[TASK BRIEF]: Return only the lines running from the line with "What Blender Python" down to the line with "SC.camera = camo", both included, exactly as they appear.

##### SUPPLIED ENTRIES #####

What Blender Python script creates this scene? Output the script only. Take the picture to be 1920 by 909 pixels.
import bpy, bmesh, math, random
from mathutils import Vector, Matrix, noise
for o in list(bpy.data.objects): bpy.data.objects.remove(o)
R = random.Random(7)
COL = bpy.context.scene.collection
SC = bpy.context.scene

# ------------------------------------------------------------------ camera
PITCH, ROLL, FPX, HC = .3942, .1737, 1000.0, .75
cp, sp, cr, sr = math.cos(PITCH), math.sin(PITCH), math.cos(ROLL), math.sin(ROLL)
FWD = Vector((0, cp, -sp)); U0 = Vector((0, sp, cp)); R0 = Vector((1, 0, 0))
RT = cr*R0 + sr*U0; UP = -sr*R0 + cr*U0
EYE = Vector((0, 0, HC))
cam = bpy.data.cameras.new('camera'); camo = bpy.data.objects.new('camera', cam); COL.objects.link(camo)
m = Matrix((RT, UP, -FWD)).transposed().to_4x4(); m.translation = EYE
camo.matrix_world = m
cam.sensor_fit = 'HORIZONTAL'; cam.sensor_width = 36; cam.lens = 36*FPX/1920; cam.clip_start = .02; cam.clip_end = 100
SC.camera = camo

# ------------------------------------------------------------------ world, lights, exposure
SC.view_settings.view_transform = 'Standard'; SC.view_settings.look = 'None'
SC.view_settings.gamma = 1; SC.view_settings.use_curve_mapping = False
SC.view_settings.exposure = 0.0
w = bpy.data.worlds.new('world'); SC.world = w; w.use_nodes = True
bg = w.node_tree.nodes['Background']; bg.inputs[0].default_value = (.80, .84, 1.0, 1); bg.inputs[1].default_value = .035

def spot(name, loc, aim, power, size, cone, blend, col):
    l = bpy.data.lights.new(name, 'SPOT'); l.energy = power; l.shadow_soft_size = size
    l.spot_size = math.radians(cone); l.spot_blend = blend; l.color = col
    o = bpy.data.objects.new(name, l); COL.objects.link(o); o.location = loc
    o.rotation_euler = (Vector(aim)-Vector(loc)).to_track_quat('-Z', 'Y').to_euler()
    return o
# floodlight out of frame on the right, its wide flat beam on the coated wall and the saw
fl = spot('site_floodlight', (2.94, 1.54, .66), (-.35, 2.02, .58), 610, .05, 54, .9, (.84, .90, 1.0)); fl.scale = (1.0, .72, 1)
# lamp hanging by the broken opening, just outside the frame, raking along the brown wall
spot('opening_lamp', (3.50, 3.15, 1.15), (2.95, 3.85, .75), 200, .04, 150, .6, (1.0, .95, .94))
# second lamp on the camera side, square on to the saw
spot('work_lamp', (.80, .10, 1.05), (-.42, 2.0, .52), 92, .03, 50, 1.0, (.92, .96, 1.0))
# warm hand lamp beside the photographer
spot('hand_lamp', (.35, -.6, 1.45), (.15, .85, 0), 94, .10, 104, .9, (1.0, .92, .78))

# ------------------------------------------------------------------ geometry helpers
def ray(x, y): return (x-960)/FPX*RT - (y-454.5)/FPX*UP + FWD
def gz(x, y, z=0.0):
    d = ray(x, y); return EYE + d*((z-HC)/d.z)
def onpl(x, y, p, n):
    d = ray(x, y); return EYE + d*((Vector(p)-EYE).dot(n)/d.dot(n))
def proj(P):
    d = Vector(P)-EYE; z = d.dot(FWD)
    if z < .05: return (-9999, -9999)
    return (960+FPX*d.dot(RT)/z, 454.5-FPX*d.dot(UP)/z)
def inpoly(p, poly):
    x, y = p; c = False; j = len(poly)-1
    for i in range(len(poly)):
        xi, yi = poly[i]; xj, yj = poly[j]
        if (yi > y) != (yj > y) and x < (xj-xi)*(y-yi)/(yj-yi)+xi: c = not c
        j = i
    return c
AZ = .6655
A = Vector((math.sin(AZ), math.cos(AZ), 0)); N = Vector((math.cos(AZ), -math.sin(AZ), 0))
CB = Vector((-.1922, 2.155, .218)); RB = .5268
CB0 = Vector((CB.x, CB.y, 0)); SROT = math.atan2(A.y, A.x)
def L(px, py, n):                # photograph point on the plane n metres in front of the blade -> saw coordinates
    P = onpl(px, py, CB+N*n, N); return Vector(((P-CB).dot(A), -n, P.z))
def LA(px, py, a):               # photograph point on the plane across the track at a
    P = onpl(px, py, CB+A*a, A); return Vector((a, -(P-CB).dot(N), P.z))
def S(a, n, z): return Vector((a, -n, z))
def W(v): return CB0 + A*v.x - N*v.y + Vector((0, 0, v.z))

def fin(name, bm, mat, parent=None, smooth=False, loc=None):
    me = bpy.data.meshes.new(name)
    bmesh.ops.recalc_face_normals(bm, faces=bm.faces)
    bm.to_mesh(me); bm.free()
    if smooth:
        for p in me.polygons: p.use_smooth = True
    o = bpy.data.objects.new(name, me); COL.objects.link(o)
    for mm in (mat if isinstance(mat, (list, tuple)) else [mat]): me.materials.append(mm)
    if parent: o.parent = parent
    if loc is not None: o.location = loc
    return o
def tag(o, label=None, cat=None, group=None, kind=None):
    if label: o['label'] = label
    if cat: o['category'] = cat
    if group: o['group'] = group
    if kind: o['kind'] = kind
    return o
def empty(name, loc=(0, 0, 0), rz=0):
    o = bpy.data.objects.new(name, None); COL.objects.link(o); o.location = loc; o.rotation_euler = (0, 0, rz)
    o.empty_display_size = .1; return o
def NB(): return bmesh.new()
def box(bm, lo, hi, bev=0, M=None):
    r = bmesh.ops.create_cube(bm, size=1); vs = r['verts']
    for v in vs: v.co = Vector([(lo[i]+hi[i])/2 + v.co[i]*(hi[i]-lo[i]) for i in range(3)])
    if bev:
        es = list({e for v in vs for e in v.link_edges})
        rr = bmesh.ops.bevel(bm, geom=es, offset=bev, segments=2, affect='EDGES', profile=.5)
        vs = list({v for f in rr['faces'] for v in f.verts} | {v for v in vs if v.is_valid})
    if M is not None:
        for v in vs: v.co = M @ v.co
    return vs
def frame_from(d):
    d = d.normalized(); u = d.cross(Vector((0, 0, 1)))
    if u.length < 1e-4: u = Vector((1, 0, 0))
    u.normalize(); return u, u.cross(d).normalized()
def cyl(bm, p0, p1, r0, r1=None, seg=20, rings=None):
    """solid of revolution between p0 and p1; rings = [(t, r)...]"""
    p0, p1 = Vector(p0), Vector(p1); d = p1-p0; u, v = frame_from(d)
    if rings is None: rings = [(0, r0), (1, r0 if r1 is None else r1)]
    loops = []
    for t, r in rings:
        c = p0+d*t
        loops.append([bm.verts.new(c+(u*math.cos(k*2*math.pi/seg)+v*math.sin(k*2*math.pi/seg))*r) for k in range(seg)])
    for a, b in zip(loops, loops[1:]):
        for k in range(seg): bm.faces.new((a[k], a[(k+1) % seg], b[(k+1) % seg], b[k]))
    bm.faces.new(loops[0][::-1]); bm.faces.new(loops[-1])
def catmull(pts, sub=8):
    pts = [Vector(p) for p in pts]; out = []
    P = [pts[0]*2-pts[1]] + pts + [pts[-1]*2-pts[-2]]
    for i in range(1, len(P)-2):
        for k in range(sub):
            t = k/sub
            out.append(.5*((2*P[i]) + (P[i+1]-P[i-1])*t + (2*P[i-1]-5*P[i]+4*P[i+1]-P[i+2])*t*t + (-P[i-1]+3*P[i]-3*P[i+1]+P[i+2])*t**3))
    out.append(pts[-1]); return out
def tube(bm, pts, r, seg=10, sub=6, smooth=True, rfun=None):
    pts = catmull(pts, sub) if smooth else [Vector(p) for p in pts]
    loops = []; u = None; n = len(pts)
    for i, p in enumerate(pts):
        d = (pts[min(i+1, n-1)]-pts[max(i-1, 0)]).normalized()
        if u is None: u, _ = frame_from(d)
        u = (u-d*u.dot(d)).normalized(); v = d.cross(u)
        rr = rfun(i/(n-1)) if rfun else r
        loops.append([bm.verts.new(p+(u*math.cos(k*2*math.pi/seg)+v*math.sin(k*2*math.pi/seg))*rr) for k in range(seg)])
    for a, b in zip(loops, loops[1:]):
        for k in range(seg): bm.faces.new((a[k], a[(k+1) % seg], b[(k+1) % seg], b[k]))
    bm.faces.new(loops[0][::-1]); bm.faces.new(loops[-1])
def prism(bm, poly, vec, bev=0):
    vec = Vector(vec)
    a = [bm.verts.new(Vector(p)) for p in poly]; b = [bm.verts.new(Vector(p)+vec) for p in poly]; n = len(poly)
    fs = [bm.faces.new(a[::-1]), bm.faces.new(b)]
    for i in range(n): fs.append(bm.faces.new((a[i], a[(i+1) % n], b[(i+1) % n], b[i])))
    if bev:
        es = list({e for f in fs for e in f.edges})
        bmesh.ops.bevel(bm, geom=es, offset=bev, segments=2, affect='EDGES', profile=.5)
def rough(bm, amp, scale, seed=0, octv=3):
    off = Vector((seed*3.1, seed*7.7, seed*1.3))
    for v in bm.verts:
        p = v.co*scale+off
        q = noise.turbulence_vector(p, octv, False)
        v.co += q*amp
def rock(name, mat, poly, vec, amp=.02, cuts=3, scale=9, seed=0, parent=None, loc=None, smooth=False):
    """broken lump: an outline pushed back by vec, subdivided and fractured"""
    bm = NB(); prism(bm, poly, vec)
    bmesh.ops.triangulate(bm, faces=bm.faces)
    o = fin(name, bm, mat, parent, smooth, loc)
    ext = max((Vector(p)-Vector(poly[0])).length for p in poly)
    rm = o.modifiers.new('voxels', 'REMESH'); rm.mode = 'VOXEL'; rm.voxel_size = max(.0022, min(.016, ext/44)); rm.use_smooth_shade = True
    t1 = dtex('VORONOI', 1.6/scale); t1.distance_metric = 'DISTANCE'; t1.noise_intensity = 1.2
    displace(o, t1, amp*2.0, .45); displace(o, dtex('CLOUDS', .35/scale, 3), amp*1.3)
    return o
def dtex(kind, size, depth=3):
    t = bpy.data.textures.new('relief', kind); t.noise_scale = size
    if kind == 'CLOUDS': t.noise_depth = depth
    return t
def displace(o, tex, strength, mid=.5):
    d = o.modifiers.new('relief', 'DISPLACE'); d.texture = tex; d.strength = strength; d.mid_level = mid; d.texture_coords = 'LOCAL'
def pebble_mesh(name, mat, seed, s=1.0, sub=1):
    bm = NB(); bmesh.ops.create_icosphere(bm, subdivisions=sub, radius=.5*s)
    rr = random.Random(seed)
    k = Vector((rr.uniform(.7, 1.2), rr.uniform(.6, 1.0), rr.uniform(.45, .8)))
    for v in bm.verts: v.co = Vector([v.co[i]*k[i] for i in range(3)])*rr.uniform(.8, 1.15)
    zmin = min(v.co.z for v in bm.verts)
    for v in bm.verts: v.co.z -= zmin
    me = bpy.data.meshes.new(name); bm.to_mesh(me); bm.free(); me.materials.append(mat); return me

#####
##### SUPPLIED ENTRIES #####

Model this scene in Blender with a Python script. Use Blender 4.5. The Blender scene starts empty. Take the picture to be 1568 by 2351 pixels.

#####

[EXERCISE RESULT]:
What Blender Python script creates this scene? Output the script only. Take the picture to be 1920 by 909 pixels.
import bpy, bmesh, math, random
from mathutils import Vector, Matrix, noise
for o in list(bpy.data.objects): bpy.data.objects.remove(o)
R = random.Random(7)
COL = bpy.context.scene.collection
SC = bpy.context.scene

# ------------------------------------------------------------------ camera
PITCH, ROLL, FPX, HC = .3942, .1737, 1000.0, .75
cp, sp, cr, sr = math.cos(PITCH), math.sin(PITCH), math.cos(ROLL), math.sin(ROLL)
FWD = Vector((0, cp, -sp)); U0 = Vector((0, sp, cp)); R0 = Vector((1, 0, 0))
RT = cr*R0 + sr*U0; UP = -sr*R0 + cr*U0
EYE = Vector((0, 0, HC))
cam = bpy.data.cameras.new('camera'); camo = bpy.data.objects.new('camera', cam); COL.objects.link(camo)
m = Matrix((RT, UP, -FWD)).transposed().to_4x4(); m.translation = EYE
camo.matrix_world = m
cam.sensor_fit = 'HORIZONTAL'; cam.sensor_width = 36; cam.lens = 36*FPX/1920; cam.clip_start = .02; cam.clip_end = 100
SC.camera = camo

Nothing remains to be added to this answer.